Çin’in 2021-2025 arasındaki 14. beş yıllık planı, ülkenin tahıl üretim kapasitesini artırma ve Ulusal Gıda Güvenliği Stratejisi’ni uygulama hedeflerine ulaşma konusunda önemli taahhütlerde bulunuyor. Bunlar arasında; Çin tarım arazilerinin alternatif kullanımlardan korunması, üretim altındaki ekilebilir arazilerin toplam büyüklüğünün 120 milyon hektarın üzerinde kalmasının sağlanması, arazilerin tahıl dışı üretim için kullanılmasının sınırlandırılması ve 72 milyon hektarlık yüksek kaliteli tarım arazisinin geliştirilmesi de dahil olmak üzere ulusal bir gıda güvenliği sanayi kuşağının uygulanması yer alıyor.
Bununla birlikte, Avustralya ortalamasının dört katından daha fazla olan 400 kg/ha’nın üzerindeki gübre kullanım oranları, bazı tahılların üretimindeki girdi maliyetleri sebebiyle ekonomik olmayan bir şekilde düşük kaliteli topraklara sıkıştırılabileceğini gösterdiğinden, üretimi sürdürülebilir bir şekilde önemli ölçüde artırmanın önünde önemli engeller bulunuyor. Bu durum, ağır sübvansiyonlar tarafından da körüklendi. OECD’ye göre Çin 2018’de çiftçilere 206 milyar dolar tarım yardımı yaptı. Bu nedenle, yaklaşık 6 ton/ha olan Çin buğday üretimi verimi, aşırı gübre kullanımıyla suni olarak şişirilmiş olarak kabul ediliyor.

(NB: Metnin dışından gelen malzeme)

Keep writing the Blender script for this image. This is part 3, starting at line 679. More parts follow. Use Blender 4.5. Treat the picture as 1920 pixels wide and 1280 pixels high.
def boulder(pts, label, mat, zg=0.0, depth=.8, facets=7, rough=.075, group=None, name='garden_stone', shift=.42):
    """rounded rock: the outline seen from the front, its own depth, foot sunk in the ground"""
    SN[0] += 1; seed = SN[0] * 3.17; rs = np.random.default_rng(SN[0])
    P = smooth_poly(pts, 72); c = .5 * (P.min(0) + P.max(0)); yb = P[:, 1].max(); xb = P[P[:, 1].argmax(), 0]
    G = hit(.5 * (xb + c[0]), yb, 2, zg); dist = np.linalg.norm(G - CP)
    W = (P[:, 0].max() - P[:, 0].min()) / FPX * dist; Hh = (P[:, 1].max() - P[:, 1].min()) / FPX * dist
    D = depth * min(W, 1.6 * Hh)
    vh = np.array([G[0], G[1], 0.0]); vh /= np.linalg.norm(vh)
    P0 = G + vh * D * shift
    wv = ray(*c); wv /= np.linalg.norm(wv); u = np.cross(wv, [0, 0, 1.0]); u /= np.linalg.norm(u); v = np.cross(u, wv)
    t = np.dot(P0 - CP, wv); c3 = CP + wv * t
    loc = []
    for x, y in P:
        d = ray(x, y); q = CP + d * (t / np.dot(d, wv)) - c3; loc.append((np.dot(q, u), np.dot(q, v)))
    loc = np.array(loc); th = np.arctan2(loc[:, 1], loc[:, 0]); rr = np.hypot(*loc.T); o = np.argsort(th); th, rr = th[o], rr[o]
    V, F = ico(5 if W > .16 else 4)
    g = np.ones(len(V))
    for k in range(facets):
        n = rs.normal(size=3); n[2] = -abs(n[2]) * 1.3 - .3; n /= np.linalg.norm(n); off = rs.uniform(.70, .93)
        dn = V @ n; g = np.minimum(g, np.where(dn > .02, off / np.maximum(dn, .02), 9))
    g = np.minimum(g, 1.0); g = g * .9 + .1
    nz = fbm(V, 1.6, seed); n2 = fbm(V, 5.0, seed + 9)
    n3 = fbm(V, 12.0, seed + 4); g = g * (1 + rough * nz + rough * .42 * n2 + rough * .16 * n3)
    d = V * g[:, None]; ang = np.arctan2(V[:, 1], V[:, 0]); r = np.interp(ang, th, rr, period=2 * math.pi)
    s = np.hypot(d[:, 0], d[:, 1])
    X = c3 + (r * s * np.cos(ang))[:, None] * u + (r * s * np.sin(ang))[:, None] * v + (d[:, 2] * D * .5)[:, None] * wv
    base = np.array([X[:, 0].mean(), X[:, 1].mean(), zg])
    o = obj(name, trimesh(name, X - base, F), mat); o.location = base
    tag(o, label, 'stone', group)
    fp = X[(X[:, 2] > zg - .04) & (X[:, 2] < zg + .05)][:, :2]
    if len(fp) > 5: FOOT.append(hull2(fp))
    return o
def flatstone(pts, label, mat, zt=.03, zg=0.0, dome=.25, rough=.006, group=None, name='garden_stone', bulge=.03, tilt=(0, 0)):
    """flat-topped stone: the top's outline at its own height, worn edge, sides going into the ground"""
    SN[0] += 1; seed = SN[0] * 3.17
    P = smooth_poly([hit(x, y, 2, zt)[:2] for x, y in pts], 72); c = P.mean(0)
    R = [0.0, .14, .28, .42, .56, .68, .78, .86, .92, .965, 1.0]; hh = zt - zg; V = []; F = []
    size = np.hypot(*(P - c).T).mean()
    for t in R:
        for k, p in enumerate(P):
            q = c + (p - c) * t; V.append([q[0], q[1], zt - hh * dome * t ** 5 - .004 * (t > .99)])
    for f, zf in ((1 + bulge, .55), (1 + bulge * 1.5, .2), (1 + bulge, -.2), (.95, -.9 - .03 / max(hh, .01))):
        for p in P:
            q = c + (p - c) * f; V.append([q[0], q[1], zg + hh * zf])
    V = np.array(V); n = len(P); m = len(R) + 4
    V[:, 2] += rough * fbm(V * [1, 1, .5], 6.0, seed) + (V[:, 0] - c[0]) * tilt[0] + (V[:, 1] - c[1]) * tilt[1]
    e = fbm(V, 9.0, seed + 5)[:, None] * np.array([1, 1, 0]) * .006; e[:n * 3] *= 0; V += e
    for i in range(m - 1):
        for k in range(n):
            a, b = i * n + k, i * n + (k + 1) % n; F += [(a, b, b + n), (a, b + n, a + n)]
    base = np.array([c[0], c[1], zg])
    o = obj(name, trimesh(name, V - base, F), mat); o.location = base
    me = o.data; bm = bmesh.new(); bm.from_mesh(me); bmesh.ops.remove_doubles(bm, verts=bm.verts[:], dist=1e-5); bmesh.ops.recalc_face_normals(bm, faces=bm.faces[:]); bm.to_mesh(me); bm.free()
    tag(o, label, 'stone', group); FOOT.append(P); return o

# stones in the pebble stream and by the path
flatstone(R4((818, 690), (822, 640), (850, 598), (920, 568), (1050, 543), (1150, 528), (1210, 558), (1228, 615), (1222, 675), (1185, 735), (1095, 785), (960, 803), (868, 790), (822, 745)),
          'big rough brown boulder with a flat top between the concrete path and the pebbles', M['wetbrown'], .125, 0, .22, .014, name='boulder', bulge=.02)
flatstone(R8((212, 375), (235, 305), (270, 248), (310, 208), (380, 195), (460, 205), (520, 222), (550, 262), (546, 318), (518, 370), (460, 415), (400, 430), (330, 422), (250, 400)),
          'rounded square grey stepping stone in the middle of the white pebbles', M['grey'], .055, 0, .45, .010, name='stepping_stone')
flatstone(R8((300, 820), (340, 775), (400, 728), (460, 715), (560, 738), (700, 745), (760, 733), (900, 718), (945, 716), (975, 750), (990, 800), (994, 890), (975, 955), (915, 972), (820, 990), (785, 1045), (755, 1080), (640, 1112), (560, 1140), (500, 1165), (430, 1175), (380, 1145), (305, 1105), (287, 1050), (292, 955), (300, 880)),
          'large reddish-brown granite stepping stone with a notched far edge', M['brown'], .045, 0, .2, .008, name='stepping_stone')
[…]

Çin’in tarım arazilerinin %40’ının yoğun uygulamalardan dolayı bozulduğu ve bunun Çin’in gelecekteki tarımsal üretkenliği sürdürme kabiliyetini etkileyeceği tahmin ediliyor. Bundan dolayı Çin hükümeti, Kuzey Çin’deki Chernozem topraklarının korunmasını stratejik bir öncelik haline getirdi. Yüksek performanslı hibrit tahılların yerel olarak yetiştirilmesine yapılan yatırım, aynı zamanda Çin’in verimi artırmaya odaklanmasının da bir parçası.